:: Listed records ::
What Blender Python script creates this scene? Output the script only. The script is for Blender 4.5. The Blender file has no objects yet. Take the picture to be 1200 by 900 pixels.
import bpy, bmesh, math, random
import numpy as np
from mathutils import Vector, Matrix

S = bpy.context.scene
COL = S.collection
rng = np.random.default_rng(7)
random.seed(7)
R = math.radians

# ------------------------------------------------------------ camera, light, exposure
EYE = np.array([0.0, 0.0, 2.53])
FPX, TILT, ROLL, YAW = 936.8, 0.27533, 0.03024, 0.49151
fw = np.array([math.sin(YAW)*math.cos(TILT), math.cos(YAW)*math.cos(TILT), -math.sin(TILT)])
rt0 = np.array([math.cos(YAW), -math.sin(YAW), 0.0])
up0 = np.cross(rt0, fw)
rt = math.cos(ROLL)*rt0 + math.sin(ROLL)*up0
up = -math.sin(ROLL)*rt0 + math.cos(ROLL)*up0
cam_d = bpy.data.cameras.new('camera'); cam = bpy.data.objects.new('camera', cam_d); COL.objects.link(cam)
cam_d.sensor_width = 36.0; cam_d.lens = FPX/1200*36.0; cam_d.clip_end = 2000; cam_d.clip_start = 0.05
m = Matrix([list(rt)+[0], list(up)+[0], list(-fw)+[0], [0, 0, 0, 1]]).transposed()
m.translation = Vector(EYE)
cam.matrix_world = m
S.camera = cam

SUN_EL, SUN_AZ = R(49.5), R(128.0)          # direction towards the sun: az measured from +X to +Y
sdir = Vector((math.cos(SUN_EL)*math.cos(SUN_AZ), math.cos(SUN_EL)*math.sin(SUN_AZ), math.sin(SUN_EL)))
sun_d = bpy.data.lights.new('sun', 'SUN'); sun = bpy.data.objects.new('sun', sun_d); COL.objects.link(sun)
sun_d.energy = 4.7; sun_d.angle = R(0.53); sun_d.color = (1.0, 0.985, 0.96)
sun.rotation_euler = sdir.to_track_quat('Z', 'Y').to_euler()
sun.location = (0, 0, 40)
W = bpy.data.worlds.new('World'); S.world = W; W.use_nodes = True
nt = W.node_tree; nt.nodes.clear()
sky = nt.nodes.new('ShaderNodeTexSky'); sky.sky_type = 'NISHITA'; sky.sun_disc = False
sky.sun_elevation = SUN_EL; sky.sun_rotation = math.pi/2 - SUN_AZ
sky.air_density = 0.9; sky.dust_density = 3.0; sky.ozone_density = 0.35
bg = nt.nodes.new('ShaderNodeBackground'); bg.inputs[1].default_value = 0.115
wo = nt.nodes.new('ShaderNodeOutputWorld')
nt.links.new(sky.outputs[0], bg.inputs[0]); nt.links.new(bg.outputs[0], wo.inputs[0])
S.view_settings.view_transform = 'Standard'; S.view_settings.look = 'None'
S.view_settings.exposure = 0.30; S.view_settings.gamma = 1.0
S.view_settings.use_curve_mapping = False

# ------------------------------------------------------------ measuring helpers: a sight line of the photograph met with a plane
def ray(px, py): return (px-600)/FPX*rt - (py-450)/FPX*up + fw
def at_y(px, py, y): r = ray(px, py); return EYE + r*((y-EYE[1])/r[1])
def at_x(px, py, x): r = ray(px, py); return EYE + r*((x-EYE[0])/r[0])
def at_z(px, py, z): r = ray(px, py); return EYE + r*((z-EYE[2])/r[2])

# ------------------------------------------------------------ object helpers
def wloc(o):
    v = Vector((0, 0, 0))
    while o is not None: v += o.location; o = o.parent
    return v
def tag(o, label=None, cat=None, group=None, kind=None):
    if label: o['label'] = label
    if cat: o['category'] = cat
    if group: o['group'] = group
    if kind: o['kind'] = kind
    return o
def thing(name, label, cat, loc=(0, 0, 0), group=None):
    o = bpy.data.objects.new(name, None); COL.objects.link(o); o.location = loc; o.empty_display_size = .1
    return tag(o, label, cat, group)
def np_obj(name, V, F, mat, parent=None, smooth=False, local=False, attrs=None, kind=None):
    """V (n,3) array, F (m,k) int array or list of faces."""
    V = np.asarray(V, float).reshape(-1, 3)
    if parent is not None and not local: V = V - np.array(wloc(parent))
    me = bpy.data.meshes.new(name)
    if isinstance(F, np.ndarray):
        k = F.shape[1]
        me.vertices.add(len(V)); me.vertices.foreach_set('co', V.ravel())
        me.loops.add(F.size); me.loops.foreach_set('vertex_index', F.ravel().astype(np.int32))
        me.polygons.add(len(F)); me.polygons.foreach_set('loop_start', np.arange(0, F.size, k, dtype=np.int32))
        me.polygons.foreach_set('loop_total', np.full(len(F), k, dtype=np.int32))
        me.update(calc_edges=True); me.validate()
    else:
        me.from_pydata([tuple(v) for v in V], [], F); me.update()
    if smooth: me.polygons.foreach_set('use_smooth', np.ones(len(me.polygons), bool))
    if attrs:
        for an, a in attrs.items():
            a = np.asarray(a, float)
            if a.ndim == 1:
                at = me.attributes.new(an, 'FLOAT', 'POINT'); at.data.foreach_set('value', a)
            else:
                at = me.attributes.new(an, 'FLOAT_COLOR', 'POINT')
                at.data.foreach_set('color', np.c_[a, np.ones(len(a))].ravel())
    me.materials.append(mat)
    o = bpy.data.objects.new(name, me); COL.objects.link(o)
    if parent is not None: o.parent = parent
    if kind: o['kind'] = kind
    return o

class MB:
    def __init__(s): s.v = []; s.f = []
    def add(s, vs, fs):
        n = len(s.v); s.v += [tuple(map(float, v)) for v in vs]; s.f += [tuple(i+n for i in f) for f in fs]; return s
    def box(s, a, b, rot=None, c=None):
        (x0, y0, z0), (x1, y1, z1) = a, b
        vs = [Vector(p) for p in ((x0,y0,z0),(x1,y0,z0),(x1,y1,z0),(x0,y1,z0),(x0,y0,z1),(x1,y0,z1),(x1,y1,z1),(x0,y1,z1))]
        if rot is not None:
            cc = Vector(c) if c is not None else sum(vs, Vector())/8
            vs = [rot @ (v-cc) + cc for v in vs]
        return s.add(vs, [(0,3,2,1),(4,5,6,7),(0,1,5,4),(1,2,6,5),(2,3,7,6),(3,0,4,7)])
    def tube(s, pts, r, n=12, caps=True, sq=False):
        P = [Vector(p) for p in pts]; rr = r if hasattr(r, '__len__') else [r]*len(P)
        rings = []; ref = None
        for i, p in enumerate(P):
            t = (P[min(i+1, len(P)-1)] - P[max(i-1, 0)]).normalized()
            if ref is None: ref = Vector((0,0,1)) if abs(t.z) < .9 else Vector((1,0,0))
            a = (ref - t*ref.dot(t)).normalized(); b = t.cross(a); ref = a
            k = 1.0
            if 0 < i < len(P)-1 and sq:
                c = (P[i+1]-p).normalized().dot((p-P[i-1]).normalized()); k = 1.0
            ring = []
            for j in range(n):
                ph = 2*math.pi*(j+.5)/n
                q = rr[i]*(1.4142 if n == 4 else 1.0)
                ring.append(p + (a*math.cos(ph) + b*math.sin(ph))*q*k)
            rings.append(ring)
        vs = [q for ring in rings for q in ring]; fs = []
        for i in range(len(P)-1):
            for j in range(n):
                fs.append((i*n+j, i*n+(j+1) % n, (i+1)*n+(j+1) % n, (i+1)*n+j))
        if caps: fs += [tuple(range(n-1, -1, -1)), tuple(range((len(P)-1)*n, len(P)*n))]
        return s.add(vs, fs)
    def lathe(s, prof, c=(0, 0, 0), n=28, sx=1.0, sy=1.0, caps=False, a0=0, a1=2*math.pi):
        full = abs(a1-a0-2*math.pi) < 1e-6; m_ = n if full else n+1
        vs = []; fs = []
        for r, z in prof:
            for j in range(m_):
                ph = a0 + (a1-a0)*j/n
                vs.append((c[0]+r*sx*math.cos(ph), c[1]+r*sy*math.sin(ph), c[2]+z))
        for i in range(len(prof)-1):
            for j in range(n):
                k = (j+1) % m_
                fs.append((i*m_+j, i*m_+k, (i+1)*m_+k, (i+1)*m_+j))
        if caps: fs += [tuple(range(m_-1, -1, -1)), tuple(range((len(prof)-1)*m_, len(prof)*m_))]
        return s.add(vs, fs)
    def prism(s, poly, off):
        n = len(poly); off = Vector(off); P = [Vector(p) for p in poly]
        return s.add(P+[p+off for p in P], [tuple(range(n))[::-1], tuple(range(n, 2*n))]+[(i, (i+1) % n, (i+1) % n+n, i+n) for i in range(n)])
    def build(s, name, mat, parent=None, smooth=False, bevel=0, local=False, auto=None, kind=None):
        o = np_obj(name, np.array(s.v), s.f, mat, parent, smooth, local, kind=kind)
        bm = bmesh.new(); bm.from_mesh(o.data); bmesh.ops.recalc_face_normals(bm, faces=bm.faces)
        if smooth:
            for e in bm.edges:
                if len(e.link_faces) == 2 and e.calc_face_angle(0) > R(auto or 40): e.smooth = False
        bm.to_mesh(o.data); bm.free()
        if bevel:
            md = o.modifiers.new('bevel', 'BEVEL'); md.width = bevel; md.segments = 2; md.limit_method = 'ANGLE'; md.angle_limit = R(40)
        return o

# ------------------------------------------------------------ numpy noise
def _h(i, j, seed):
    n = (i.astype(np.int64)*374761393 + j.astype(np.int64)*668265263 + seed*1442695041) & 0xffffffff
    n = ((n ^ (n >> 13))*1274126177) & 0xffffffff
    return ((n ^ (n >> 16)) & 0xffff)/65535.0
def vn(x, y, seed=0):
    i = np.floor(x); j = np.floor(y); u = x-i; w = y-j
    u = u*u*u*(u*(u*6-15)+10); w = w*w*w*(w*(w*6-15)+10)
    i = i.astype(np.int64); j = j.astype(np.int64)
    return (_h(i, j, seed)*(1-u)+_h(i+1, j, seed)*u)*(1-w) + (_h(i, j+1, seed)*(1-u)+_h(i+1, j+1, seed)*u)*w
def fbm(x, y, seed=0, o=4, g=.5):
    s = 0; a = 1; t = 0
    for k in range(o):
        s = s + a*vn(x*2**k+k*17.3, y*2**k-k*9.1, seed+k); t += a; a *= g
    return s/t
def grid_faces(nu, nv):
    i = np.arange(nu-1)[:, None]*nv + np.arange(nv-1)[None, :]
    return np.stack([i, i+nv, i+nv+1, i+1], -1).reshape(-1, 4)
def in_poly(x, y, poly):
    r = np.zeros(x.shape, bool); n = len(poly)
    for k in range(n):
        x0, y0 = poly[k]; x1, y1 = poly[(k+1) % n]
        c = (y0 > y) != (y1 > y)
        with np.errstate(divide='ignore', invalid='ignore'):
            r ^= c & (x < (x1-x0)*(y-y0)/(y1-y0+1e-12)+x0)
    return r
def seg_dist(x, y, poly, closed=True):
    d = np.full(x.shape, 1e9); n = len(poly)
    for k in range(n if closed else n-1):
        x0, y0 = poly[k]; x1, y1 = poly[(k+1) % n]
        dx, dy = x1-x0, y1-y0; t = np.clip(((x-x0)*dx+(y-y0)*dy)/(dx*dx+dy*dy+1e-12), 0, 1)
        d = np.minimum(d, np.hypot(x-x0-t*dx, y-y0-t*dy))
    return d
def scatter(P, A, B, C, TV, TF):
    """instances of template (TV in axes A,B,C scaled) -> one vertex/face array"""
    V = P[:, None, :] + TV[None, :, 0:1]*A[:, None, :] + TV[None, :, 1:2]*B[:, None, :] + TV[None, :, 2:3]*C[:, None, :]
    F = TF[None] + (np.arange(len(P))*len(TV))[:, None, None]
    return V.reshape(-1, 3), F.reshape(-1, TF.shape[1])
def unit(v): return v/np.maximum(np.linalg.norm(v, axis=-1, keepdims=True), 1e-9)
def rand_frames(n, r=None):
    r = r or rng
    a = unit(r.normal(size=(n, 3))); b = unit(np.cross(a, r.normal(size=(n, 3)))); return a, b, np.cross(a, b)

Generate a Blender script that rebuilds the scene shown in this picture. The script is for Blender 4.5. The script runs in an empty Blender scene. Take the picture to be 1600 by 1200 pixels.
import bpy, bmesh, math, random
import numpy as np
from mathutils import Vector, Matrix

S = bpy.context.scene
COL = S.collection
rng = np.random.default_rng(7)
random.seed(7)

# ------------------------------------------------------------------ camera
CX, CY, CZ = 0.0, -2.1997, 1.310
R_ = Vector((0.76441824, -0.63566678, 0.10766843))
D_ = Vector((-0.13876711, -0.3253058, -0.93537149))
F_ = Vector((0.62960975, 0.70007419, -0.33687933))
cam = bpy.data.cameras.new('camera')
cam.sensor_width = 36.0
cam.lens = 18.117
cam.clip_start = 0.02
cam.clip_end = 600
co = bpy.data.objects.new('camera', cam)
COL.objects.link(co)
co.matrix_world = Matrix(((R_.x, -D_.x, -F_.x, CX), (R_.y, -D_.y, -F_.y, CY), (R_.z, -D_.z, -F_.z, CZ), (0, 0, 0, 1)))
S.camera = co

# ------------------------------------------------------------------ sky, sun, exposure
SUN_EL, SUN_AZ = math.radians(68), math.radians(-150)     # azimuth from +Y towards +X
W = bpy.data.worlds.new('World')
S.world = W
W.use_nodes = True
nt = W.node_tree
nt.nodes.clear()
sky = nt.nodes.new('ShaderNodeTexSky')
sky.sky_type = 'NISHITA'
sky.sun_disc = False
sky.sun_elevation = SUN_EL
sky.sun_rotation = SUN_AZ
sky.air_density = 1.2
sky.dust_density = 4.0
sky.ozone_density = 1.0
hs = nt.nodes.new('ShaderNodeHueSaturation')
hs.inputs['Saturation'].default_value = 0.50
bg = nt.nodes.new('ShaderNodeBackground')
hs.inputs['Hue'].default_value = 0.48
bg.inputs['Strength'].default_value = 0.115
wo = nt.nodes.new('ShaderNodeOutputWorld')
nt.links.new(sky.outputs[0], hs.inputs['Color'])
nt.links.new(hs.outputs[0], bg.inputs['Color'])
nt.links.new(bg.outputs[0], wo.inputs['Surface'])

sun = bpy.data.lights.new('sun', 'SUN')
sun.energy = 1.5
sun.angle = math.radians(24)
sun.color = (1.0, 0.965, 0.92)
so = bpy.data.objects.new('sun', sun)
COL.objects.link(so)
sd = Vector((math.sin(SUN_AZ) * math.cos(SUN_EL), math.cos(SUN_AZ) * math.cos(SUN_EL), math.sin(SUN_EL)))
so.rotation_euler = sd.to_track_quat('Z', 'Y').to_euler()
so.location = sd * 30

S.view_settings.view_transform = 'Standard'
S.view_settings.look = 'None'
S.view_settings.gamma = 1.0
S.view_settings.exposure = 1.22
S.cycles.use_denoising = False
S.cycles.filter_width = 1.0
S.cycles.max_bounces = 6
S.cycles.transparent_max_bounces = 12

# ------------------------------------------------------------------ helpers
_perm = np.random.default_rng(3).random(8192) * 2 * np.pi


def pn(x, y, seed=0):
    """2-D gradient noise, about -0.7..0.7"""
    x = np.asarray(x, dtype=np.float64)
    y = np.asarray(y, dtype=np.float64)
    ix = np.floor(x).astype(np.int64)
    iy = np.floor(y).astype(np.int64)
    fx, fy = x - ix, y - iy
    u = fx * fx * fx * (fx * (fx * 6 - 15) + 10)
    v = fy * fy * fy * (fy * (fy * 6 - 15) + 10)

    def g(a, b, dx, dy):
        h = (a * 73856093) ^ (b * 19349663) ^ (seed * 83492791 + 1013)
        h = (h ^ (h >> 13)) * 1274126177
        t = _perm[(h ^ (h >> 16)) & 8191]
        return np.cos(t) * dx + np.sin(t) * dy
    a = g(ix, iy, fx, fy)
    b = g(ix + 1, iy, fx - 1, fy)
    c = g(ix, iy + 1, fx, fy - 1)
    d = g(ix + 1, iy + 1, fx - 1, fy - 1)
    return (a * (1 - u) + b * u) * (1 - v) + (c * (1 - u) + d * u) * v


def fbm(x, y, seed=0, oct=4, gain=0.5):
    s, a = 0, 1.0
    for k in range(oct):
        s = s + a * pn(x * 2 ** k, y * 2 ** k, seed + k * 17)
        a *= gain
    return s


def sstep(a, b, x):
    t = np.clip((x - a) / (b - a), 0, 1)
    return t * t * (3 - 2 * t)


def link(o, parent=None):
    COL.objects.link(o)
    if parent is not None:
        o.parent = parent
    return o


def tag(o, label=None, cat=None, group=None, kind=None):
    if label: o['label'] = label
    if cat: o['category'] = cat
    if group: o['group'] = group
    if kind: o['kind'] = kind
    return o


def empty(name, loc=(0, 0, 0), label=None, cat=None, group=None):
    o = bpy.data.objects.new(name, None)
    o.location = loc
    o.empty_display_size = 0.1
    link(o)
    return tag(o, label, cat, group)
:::
### Exercise requirements
The first line of the records and every line down to the line with "R = math.radians" must be quoted exactly; leave out all else.

### Worked answer
What Blender Python script creates this scene? Output the script only. The script is for Blender 4.5. The Blender file has no objects yet. Take the picture to be 1200 by 900 pixels.
import bpy, bmesh, math, random
import numpy as np
from mathutils import Vector, Matrix

S = bpy.context.scene
COL = S.collection
rng = np.random.default_rng(7)
random.seed(7)
R = math.radians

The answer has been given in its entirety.